■ **INFORMATION SHOWN**
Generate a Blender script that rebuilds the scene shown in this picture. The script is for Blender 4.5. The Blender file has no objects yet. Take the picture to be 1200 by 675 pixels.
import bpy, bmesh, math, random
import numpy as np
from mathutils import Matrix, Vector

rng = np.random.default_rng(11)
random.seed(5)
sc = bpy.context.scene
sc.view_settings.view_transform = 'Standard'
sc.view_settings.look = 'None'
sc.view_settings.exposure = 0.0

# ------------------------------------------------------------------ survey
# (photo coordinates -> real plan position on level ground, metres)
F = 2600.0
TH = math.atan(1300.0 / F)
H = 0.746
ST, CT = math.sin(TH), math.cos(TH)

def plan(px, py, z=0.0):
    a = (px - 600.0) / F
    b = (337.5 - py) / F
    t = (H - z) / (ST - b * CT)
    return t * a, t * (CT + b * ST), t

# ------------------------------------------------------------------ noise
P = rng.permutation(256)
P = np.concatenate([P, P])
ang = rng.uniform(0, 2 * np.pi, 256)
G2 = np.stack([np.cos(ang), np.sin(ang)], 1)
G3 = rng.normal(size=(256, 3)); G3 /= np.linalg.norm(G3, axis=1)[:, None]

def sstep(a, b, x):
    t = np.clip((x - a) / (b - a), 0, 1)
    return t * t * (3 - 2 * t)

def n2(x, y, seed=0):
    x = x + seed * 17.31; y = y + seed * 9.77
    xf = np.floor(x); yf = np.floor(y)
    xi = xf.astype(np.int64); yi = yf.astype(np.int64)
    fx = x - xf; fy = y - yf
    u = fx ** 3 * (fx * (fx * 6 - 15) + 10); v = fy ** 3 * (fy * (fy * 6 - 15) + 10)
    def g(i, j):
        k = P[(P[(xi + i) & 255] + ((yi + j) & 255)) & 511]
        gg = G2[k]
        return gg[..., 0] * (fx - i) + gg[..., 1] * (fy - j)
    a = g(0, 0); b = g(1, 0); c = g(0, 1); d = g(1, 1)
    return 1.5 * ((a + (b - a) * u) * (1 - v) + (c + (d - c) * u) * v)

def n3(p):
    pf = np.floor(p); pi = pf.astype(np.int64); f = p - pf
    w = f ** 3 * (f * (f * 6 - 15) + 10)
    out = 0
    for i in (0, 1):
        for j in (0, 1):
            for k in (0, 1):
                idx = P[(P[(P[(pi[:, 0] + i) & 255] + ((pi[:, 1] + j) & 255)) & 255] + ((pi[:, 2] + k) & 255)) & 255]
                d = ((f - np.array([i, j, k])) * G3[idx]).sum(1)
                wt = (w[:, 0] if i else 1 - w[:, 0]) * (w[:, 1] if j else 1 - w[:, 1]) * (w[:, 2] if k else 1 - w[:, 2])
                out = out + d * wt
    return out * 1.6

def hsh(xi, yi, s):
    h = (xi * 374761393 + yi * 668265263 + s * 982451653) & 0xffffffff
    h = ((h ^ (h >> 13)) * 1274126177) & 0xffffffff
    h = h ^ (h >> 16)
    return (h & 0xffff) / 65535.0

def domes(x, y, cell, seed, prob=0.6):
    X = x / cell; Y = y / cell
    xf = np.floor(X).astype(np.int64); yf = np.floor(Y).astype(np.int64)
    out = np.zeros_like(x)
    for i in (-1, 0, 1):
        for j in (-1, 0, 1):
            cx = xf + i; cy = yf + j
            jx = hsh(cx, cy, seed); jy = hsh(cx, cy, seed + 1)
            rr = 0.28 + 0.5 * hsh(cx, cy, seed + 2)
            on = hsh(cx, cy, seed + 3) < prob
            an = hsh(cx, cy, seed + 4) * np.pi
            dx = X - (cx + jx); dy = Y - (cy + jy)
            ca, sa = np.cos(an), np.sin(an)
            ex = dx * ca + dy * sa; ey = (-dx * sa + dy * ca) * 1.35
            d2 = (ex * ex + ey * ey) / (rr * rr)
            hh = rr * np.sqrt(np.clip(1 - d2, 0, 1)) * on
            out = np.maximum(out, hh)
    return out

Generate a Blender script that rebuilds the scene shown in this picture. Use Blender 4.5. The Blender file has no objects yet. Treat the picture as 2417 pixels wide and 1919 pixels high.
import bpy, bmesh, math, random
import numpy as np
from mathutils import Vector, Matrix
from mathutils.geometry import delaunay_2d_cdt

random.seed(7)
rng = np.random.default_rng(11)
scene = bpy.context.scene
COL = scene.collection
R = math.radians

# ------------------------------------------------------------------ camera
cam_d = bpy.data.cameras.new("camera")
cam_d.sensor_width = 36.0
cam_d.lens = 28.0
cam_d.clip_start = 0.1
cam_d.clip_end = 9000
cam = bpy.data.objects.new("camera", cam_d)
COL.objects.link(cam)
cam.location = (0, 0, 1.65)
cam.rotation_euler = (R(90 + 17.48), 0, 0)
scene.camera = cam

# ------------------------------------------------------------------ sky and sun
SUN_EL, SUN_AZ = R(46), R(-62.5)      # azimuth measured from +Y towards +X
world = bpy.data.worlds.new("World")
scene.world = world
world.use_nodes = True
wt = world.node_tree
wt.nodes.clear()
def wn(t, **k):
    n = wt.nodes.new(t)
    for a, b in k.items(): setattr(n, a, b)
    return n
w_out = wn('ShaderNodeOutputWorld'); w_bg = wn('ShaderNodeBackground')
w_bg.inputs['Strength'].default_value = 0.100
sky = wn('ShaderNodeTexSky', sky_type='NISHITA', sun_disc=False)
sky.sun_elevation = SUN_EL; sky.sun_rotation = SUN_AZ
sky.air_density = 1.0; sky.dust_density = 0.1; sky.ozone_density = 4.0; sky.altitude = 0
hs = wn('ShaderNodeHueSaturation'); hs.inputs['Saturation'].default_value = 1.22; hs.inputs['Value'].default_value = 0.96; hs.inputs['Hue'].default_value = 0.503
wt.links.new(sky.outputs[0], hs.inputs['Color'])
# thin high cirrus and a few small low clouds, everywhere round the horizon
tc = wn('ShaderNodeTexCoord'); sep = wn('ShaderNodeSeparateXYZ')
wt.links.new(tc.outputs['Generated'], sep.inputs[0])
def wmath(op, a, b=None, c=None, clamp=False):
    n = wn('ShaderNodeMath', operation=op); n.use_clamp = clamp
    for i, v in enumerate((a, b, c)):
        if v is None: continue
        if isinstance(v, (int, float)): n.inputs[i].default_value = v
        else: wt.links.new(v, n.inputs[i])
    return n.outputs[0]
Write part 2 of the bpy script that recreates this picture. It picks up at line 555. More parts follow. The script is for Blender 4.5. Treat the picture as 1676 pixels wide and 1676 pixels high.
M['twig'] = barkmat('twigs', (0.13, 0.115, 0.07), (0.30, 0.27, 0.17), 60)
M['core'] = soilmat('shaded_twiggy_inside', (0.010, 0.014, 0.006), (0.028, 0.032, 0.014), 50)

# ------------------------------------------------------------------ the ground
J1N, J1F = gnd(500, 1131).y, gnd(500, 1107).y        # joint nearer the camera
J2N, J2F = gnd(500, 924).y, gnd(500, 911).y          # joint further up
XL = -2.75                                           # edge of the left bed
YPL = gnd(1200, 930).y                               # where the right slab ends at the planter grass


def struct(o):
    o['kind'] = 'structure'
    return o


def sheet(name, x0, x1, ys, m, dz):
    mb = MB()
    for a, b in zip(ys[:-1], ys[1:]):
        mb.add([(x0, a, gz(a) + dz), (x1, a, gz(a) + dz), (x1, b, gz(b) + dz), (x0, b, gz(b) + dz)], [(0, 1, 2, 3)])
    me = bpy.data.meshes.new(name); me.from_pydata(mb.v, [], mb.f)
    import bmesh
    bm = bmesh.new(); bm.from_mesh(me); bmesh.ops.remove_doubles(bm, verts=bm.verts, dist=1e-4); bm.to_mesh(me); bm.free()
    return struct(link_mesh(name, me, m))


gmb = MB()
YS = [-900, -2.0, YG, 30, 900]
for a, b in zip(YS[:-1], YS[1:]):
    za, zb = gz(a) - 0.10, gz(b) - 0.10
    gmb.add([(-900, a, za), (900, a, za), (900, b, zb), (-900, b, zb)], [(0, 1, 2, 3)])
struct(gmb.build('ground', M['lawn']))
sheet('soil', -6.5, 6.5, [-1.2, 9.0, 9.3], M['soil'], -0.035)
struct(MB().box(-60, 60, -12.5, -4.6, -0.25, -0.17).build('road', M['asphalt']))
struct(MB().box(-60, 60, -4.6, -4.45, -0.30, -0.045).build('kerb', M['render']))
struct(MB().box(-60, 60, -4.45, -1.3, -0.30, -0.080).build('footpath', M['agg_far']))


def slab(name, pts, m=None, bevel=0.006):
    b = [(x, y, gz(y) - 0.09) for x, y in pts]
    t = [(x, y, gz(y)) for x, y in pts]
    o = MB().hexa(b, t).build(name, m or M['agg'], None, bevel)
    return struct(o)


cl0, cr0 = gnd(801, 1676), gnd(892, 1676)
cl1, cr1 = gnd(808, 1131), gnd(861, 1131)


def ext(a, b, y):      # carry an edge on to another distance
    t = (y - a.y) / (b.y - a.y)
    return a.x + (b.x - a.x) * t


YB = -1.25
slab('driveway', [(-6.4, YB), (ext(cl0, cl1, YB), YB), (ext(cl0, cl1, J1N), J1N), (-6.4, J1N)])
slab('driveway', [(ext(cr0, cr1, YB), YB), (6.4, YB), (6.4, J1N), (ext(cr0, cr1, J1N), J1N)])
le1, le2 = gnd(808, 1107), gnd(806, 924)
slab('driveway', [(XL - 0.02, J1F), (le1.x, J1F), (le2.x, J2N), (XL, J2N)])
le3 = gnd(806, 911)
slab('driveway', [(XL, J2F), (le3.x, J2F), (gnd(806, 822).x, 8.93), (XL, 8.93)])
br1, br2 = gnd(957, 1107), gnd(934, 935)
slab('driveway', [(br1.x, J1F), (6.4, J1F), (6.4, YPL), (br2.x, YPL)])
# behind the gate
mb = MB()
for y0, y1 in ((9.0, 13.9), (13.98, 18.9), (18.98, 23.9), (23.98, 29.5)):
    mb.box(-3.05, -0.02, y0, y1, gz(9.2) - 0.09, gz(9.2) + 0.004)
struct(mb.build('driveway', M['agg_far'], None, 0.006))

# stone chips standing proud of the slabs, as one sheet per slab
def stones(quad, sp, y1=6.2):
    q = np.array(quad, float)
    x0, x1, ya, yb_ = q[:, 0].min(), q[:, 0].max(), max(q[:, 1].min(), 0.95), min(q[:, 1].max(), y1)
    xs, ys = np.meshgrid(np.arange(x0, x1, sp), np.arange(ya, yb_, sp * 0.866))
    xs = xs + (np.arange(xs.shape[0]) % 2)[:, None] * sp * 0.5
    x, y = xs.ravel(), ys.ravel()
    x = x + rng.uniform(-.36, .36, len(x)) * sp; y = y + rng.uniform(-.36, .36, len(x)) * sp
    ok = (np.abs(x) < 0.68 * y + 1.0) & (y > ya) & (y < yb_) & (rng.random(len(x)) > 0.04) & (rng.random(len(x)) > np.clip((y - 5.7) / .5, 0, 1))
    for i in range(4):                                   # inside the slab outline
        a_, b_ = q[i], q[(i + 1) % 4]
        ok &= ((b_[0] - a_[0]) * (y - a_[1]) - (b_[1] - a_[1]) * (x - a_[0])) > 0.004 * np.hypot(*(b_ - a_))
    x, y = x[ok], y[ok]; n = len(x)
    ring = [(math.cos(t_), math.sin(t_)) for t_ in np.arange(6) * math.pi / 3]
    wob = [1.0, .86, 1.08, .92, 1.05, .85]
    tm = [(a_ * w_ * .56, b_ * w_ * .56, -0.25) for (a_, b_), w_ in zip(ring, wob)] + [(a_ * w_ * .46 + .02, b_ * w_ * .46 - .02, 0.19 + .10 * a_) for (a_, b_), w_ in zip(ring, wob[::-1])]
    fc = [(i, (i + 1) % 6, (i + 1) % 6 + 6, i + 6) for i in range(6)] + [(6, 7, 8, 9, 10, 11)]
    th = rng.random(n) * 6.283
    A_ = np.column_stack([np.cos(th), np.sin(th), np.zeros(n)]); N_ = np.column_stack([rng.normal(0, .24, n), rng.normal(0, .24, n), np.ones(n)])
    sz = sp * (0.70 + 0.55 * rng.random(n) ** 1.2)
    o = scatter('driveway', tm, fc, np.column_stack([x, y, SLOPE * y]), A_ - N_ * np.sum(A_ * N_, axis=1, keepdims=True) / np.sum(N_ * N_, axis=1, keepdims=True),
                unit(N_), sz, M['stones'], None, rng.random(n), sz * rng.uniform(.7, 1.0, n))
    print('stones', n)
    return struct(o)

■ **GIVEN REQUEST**
The lines above from the one containing "Write part 2" through the one containing "0.27, 0.17), 60)" are to be set down exactly, and no others.

■ **RESPONSE TO THE EXERCISE**
Write part 2 of the bpy script that recreates this picture. It picks up at line 555. More parts follow. The script is for Blender 4.5. Treat the picture as 1676 pixels wide and 1676 pixels high.
M['twig'] = barkmat('twigs', (0.13, 0.115, 0.07), (0.30, 0.27, 0.17), 60)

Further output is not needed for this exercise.